In her most recent series which will be shown in the exhibition „STRANGE PURENESS” at Matthias Küper Galleries Stuttgart | Beijing in Caochangdi, she is using contrary elements of tradition, referring to pureness like a Buddha, sculptures of Chinese warriors or the tiger which stands for bravery and the courageous and fiery fighter, together with sensual elements like the figures of her two models or images from western fashion labels. These combinations, which are totally normal in the daily perception of the images in a city like Beijing, bring charged images which do not miss any challenging tension in a painting.
The artist proves again her talent for combining eastern and western elements and bringing them together to an intelligent statement presented with the easiness of her brushstrokes.

Charlotte Eschenlohr is very welcoming for images. When seeing them and registering them with her camera, she has the ability to sense them into her works. Sometimes she is taking a picture of an existing picture: These images then come into form in her mind in order to serve as a base for her paintings.
The photographs come from different places – on her residency in Beijing in autumn 2012, Charlotte Eschenlohr had many printed images from her last stay in NY in her luggage, which she took to Beijing in order to serve as base for her works. They resulted into the “Tiger series”. In almost the same manner, she took images from China back to her Munich studio, which have been transformed in the following months into the “Changing habits” series.

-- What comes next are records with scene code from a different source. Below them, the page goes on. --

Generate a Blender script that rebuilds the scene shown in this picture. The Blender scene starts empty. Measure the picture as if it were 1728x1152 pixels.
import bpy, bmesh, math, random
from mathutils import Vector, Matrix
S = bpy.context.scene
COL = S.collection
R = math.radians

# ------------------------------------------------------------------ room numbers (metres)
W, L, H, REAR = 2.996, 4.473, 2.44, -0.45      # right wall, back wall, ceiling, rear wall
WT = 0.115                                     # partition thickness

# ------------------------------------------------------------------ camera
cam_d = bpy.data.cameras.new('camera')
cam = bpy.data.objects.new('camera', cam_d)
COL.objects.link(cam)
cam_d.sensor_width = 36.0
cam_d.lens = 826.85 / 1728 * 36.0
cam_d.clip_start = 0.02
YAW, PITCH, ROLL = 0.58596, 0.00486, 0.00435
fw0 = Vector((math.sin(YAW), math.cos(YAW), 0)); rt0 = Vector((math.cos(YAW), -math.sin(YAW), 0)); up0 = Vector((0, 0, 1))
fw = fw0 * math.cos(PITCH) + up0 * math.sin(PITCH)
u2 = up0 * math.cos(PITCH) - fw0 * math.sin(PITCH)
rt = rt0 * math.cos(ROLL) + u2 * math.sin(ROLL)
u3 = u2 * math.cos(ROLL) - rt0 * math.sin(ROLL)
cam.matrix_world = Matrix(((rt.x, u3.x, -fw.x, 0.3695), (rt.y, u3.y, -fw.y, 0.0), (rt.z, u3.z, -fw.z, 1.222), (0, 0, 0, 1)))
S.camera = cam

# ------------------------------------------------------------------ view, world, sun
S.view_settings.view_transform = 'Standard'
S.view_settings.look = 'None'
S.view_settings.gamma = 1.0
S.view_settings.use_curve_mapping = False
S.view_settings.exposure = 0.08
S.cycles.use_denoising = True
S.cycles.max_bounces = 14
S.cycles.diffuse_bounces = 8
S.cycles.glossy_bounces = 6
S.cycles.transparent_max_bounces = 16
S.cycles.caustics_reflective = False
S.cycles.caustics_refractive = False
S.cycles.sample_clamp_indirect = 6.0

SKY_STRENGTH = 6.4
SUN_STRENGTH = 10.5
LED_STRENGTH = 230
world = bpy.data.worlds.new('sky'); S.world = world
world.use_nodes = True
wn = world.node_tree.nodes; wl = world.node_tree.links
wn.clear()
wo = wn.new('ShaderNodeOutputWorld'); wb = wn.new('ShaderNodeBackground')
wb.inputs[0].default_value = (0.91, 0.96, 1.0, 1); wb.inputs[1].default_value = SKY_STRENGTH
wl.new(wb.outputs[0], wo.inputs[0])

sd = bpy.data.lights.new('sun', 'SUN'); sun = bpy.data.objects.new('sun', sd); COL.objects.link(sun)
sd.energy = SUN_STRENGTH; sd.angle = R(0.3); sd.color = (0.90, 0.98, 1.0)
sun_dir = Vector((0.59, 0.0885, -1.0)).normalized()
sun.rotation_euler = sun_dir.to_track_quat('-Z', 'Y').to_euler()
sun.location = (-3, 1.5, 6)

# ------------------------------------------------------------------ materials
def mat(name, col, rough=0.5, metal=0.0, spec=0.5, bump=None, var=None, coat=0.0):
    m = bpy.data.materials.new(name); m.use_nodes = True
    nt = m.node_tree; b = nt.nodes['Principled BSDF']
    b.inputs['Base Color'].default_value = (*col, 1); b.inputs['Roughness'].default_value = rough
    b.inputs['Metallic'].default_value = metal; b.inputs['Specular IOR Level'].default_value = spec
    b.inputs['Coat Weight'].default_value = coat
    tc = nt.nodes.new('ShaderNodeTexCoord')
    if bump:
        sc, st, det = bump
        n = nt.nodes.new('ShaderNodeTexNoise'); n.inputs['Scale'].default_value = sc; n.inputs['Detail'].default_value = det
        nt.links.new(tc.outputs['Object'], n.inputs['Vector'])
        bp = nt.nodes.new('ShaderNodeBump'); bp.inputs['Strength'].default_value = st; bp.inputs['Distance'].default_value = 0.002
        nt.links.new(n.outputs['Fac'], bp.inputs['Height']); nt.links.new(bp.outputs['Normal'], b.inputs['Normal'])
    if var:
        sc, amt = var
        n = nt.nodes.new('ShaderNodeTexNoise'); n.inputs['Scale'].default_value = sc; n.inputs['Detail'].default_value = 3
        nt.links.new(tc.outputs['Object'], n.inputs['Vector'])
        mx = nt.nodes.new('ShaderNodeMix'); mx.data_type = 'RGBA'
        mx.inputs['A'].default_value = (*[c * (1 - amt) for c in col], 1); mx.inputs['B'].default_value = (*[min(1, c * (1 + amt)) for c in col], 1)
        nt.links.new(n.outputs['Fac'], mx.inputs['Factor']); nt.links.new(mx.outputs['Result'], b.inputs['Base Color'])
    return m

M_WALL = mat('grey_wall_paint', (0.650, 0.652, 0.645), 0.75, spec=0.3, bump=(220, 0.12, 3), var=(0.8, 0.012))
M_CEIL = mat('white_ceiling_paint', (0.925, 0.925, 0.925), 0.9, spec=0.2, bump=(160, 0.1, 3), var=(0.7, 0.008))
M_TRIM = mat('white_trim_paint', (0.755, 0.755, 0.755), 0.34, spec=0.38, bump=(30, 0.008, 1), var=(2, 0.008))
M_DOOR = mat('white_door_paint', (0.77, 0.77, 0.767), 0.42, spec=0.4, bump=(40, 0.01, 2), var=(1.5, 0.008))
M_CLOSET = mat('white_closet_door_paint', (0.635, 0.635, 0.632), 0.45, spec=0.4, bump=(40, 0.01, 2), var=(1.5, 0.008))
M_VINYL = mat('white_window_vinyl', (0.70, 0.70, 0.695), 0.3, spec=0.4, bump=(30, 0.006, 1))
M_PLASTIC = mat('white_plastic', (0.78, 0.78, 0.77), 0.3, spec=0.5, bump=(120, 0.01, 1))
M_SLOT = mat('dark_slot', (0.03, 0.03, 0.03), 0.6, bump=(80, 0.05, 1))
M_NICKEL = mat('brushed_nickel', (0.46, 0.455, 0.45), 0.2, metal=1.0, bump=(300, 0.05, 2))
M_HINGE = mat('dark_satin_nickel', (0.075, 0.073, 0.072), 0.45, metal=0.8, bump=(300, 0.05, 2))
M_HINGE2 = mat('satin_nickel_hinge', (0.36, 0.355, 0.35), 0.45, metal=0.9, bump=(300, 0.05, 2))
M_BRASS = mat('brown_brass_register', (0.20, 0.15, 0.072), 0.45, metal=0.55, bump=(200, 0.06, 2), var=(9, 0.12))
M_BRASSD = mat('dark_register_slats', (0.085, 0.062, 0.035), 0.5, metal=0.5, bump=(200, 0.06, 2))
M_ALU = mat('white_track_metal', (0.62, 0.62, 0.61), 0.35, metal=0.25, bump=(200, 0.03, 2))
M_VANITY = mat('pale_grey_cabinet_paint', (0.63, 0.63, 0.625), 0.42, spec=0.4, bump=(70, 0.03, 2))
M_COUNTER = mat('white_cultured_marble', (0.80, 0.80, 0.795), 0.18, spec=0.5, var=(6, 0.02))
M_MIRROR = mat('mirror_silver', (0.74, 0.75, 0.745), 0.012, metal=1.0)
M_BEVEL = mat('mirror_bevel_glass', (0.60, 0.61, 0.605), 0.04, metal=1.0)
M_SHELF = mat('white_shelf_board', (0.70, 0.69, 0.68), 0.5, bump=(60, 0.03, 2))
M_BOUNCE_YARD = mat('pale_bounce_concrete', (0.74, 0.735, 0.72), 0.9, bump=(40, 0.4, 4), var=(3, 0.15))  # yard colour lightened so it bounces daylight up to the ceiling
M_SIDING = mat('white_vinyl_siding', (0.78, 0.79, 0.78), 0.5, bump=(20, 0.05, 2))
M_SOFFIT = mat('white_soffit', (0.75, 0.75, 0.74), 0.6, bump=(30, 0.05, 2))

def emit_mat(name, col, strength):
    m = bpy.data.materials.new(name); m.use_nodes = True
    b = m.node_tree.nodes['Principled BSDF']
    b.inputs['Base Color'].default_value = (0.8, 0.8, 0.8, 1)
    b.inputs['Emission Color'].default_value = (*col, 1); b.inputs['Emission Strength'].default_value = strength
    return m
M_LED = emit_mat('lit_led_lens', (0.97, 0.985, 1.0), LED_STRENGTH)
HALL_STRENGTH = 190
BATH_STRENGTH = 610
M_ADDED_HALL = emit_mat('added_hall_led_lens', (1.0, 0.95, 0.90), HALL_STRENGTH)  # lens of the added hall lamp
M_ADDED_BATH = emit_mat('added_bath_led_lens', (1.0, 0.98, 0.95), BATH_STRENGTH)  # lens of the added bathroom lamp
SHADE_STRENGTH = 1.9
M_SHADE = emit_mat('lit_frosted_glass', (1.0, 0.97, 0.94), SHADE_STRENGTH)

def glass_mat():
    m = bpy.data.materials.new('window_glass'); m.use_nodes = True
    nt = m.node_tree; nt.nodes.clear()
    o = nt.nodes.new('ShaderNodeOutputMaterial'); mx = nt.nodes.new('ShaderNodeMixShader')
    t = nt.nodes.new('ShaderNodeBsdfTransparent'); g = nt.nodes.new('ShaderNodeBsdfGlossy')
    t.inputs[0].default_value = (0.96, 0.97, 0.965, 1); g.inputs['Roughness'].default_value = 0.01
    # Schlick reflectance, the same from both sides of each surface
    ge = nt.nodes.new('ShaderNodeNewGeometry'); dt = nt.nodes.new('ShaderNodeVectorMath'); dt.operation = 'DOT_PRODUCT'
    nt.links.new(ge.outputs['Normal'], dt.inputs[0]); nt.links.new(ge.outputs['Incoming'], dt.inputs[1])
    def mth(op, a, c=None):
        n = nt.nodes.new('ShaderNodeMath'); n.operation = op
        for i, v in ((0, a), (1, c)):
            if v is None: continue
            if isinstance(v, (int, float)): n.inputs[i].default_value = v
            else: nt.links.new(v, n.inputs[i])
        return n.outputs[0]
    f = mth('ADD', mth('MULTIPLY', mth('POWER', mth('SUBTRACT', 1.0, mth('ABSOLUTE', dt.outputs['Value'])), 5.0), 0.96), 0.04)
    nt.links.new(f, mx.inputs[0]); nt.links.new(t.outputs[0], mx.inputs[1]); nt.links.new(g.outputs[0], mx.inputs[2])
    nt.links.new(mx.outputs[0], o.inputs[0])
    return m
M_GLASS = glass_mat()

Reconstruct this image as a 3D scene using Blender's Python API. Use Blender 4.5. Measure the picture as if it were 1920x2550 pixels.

“Images which can be found in other images” is a justifiable term in the work of Charlotte Eschenlohr. The interesting detail is how she is treating them and how some of them are repeatedly coming back into her paintings like memories coming back into our minds. Her repertoire can be seen like a code of wordings – her vocabulary. But this vocabulary is decoded – we can see the images and get an idea of their meaning, however she is not delivering the answers.